Alors, dans ces conditions, est-ce que le Canton de Vaud peut encore se donner du temps pour arriver à l’équilibre?
Oui. C’est pourquoi, dans un premier temps, il faut arriver au petit équilibre rapidement. Dans un deuxième temps, il faut atteindre l’équilibre intégral, c’est-à-dire arrêter complètement de faire des déficits et financer également l’usure et l’obsolescence de l’infrastructure. L’école vaudoise ne se donne pas en plein air avec uniquement des enseignants, elle utilise une infrastructure comme le reste de l’administration. L’intégralité des coûts doit donc être couverte.
La présentation des comptes de l’État de Vaud est-elle transparente?

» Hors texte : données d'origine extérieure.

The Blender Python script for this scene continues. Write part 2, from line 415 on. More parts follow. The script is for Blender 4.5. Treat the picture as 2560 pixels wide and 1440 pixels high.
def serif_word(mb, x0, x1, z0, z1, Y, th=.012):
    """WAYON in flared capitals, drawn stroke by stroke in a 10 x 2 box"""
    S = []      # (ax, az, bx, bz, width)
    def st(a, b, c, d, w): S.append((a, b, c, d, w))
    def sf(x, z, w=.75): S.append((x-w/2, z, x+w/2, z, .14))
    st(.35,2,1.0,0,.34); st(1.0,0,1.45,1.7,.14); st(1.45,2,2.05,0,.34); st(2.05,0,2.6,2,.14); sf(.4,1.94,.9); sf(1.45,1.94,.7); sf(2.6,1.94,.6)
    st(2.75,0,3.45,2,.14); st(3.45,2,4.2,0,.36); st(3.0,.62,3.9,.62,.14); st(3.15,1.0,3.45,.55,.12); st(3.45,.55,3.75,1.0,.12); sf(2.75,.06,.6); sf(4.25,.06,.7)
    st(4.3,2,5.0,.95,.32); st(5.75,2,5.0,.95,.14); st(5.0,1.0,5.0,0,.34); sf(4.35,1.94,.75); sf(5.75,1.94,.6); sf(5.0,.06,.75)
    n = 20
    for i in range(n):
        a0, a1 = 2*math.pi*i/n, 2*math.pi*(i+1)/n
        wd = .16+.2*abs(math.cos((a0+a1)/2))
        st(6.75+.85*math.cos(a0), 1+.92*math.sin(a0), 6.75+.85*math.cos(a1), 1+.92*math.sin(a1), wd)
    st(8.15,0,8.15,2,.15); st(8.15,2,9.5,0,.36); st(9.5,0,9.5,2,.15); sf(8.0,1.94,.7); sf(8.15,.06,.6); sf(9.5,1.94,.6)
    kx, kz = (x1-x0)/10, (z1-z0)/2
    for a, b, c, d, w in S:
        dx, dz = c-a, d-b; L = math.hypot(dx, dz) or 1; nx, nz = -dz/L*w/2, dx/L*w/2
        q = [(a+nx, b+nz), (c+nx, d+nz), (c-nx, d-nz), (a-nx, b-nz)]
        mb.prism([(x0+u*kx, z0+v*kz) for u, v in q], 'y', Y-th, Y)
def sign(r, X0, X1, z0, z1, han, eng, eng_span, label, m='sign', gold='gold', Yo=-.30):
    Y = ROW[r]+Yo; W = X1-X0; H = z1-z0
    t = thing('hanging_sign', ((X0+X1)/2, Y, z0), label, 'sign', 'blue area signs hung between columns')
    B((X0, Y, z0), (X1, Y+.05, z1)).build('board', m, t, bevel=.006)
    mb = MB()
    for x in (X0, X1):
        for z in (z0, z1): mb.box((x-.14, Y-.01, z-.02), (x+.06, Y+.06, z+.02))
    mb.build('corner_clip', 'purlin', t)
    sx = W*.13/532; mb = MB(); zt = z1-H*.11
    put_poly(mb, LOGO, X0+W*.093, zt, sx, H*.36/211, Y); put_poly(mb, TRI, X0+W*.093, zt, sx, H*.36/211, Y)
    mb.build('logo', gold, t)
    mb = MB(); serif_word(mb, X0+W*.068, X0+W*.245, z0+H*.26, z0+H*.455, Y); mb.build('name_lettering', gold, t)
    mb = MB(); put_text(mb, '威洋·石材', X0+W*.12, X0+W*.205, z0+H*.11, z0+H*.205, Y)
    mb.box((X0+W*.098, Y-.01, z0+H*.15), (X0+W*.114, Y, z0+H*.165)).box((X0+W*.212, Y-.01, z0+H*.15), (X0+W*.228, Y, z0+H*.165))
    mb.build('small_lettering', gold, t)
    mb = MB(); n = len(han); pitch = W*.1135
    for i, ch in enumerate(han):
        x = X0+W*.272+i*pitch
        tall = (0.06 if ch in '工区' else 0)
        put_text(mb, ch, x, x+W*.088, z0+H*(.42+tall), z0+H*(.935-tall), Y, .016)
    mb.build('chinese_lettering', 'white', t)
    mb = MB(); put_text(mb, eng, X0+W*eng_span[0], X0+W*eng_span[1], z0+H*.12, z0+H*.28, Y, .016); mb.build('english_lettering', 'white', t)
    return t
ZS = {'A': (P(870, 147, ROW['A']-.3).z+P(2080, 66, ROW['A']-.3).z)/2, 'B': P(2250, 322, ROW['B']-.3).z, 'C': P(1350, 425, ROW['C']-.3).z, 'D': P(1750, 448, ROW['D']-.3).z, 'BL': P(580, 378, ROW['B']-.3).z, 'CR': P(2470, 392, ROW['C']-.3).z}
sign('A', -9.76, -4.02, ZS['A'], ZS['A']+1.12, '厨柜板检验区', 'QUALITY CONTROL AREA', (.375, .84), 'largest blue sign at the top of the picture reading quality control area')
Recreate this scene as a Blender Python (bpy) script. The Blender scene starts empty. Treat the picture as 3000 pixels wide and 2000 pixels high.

Les gouvernements vaudois précédents ont largement eu recours à de la cosmétique comptable pour minimiser les réels excédents de revenus. En tout bien, tout honneur: la législation vaudoise autorise par exemple la comptabilisation de charges fictives comme des amortissements supplémentaires ou des préfinancements. Aujourd’hui, le gouvernement communique le résultat opérationnel, qui est le vrai résultat à regarder, c’est-à-dire avant d’éventuelles écritures de bouclement. Cette transparence est salutaire parce qu’il faut dire la vérité au pouvoir, et le pouvoir appartient aux citoyens.
Une acceptation de l’initiative pour une baisse des impôts de 12% va-t-elle forcer le Conseil d’État vaudois à se lancer dans une politique d’austérité plus dure encore?
Selon différentes sources, cette initiative coûterait entre 300 et 500 millions. C’est donc arithmétique et évident: les mesures de meilleure maîtrise des dépenses, voire d’austérité, seraient plus exigeantes, car ce manque à gagner viendrait s’ajouter au déficit qu’il s’agit de combler. L’effort d’assainissement grimperait ainsi à plus d’un demi-milliard de francs, soit plus de 5% du budget. Tel Sisyphe, cela impliquerait de s’attaquer à un excédent de charges aussi abyssal que celui qu’a connu l’État de Vaud au tournant du siècle dernier.